Absetzbewegung zeigt Verunsicherung der politischen Klasse

Zunächst aber ist ihr Auftauchen – wie auch das der medial hofierten Piratenpartei – ein Hinweis darauf, daß zwischen den politischen und sozialen Realitäten und der Fähigkeit der vorhandenen Institutionen, sie aufzunehmen und ihnen gerecht zu werden, eine unüberbrückbare Kluft besteht. Das institutionelle Gefüge der Bundesrepublik kann in bisheriger Form den Lebensinteressen des Staatsvolkes nicht mehr gerecht werden und braucht einen gründlichen Umbau.

Die Geschwindigkeit, mit der die Politik – allen voran Bundeskanzlerin Merkel – für die Proteste Verständnis äußert und sich gleichzeitig von den Banken absetzt, läßt natürlich auf Opportunismus, vor allem aber auf eine tiefe Verunsicherung innerhalb der politischen Klasse schließen. Der scheinbar private Fernsehauftritt des CDU-Bundestagsabgeordneten Andreas Schockenhoff, der vergangenen Sonntag bei Günther Jauch seine Alkoholkrankheit beichtete, war in diesem Sinne eine hochpolitische Angelegenheit.

Mit der neoliberalen Deregulierung hat die Politik den Banken ja erst jenes Verhalten ermöglicht, das sie ihnen nun vorwirft. Zweitens war der Euro so angelegt worden, daß die Banken tatsächlich eine transnationale Haftungsgemeinschaft annehmen durften, selbst wenn die Verträge anderes besagten, und somit zur Kreditvergabe geradezu herausgefordert wurden. Doch auch die Bürger können sich nicht freisprechen von ihrer Verantwortung. Haben sie nicht regelmäßig diejenigen Politiker mit ihrer Stimme belohnt, die die meisten Wohltaten versprachen ohne Rücksicht auf die Staatsverschuldung?

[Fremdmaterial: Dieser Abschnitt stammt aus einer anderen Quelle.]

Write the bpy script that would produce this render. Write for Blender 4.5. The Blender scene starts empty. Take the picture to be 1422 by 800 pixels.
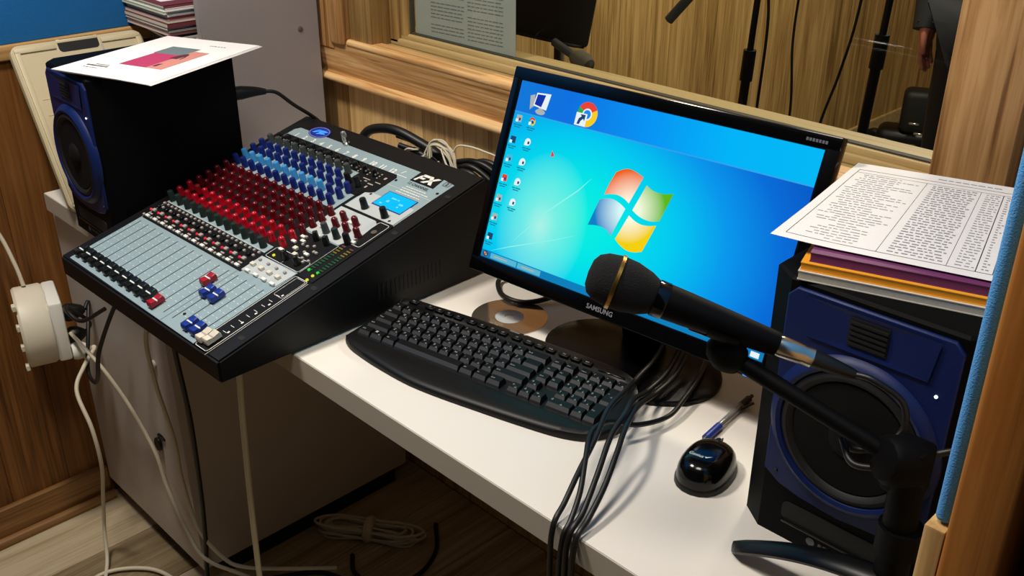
import bpy, bmesh, math, random
from mathutils import Matrix, Vector, Euler
random.seed(7)
C = bpy.context.scene.collection
SC = bpy.context.scene
R = math.radians

# ------------------------------------------------------------------ camera, world, lights, exposure
cam_d = bpy.data.cameras.new('camera'); cam = bpy.data.objects.new('camera', cam_d); C.objects.link(cam); SC.camera = cam
cam_d.sensor_fit = 'HORIZONTAL'; cam_d.sensor_width = 36.0; cam_d.lens = 1392.69 / 1422 * 36.0; cam_d.clip_start = 0.02
def cam_matrix(loc, pitch, yaw, roll):
    cy, sy = math.cos(yaw), math.sin(yaw)
    fwd = Vector((sy*math.cos(pitch), cy*math.cos(pitch), -math.sin(pitch)))
    right = Vector((cy, -sy, 0)); up = right.cross(fwd)
    r2 = math.cos(roll)*right + math.sin(roll)*up; u2 = -math.sin(roll)*right + math.cos(roll)*up
    m = Matrix((r2, u2, -fwd)).transposed().to_4x4(); m.translation = loc
    return m
cam.matrix_world = cam_matrix(Vector((0.5279, -0.6594, 0.7392)), 0.46236, -0.79382, 0.00312)
w = bpy.data.worlds.new('world'); SC.world = w; w.use_nodes = True
w.node_tree.nodes['Background'].inputs[0].default_value = (1.0, 0.90, 0.80, 1); w.node_tree.nodes['Background'].inputs[1].default_value = 0.018
def area(name, loc, rot, size, watts, col):
    d = bpy.data.lights.new(name, 'AREA'); d.shape = 'DISK'; d.size = size; d.energy = watts; d.color = col
    o = bpy.data.objects.new(name, d); o.location = loc; o.rotation_euler = rot; C.objects.link(o); return o
area('ceiling_lamp', (-0.90, -0.36, 1.66), (0, 0, 0), 0.26, 26.5, (1.0, 0.91, 0.79))
area('added_fill_lamp', (-0.02, -0.40, 1.66), (0, 0, 0), 0.5, 11.5, (1.0, 0.91, 0.79))  # unseen extra lamp, added to brighten the right side of the desk
area('studio_lamp', (-0.6, 2.3, 1.66), (0, 0, 0), 0.5, 52, (1.0, 0.88, 0.70))
SC.view_settings.view_transform = 'Standard'; SC.view_settings.look = 'None'
SC.view_settings.exposure = 0.0; SC.view_settings.gamma = 1.0; SC.view_settings.use_curve_mapping = False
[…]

Damit die Protestierer sich nicht im Ungefähren verlieren und verschleißen, müßten sie ein paar griffige Mindestforderungen aufstellen: Ein klares Nein zum permanenten Rettungsschirm und zu billionenschweren Kredithebeln. Erhalt und Stärkung der Budgethoheit des Bundestages. Eine Volksabstimmung über das Ob und Wie des Euro. Eine Wahrheitskommission, die das Zustandekommen der Maastricht-Verträge sowie der Deregulierungsgesetze untersucht. Alles andere ist politische Romantik.